July 20, 2015 11:30 IST

Asteroid 2011 UW-158, an asteroid with 90 million tons of platinum core worth over five trillion dollars, hurtled past earth early Monday morning.

The asteroid passed just 1.5 million miles from Earth, putting it about six times further out than our moon but many more times nearer to us than Mars or Venus.

The size, composition, and orbit of 2011 UW158 have gained it a place on the short list of asteroids that might make a good target for robotic mining missions in the near future.

Measuring about 300 metres wide by 600 metres long, 2011 UW158 looks something like an "unshelled walnut," and was found to be spinning at a very high rate - once every 37 minutes.

At that speed, if the asteroid was among the most common type -- a "rubble pile" collection of smaller stones held together by their mutual gravity - it would fly apart. Therefore, this must be one large rock flying through space.

Slooh, a project which links telescopes to the internet for public use, broadcasted images from an observatory in the Canary Islands.

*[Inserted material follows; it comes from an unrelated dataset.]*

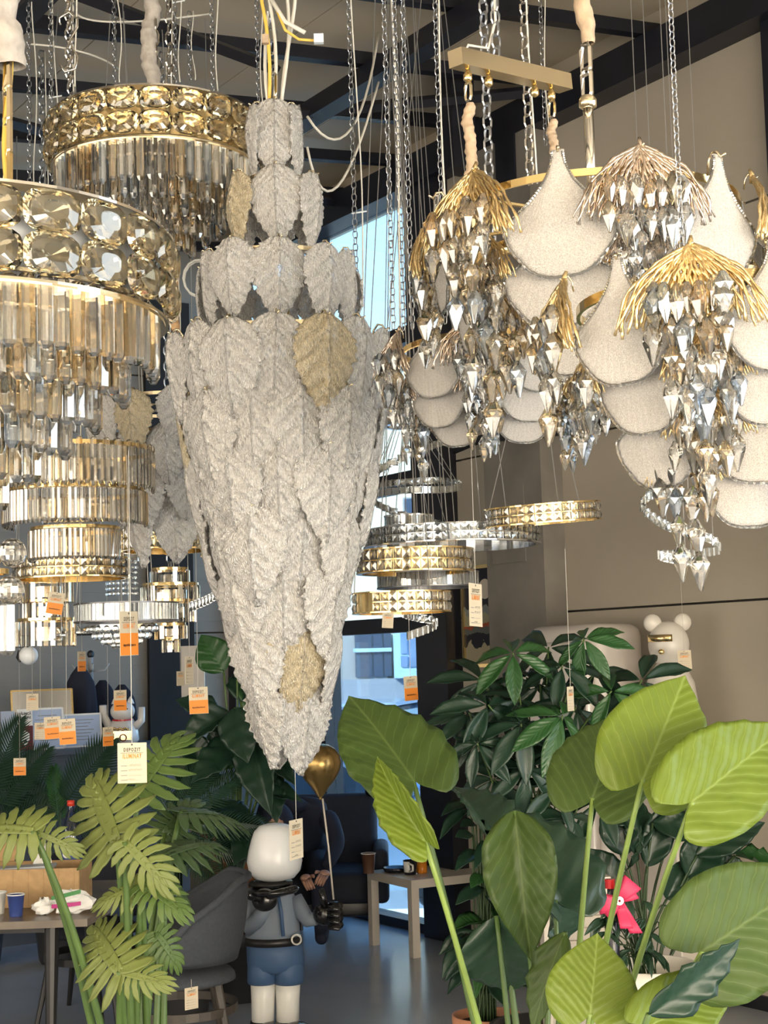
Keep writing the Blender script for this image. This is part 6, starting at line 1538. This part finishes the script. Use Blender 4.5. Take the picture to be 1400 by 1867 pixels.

Slooh Astronomer Bob Berman said: "It's always fun when an asteroid whooshes past our world. What makes this unusual is the large amount of platinum believed to be lurking in the body of this space visitor. Can it be mined someday, perhaps not too far in the future?"

The so-called Planetary Resources group, an asteroid mining venture with financial backing from Google bosses Eric Schmidt and Larry Page, as well as British billionaire Richard Branson, defines asteroids like UW-158 as suitable for mining 'X-type,' having catalogued dozens of similar prospective targets across the solar system.

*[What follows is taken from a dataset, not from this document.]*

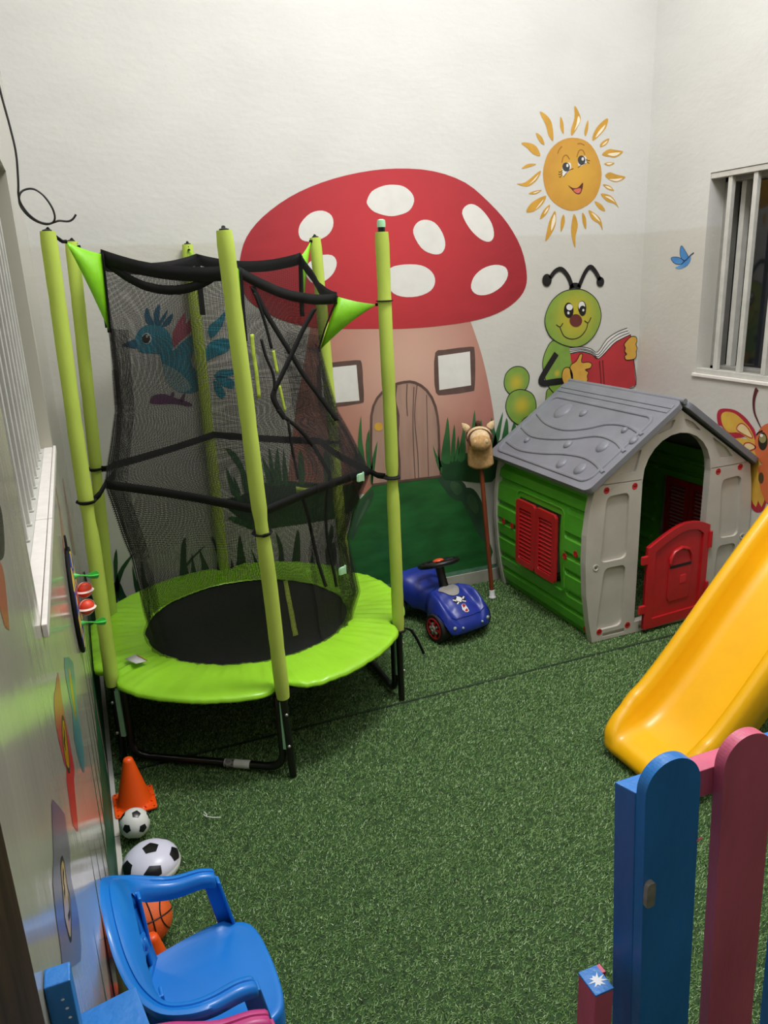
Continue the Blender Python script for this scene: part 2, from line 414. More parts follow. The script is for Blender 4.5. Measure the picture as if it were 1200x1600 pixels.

On Thursday, the company launched their first demonstration of the Arkyd 3 Reflight (A3R) vehicle from the International Space Station’s Kibo airlock -- to test technologies for mining asteroids.

The vehicle was delivered to the ISS aboard the SpaceX Falcon 9 in April. During its 90-day orbiting mission, the vehicle will be sending data to a group of scientists based at the firm’s headquarters in Redmond, WA.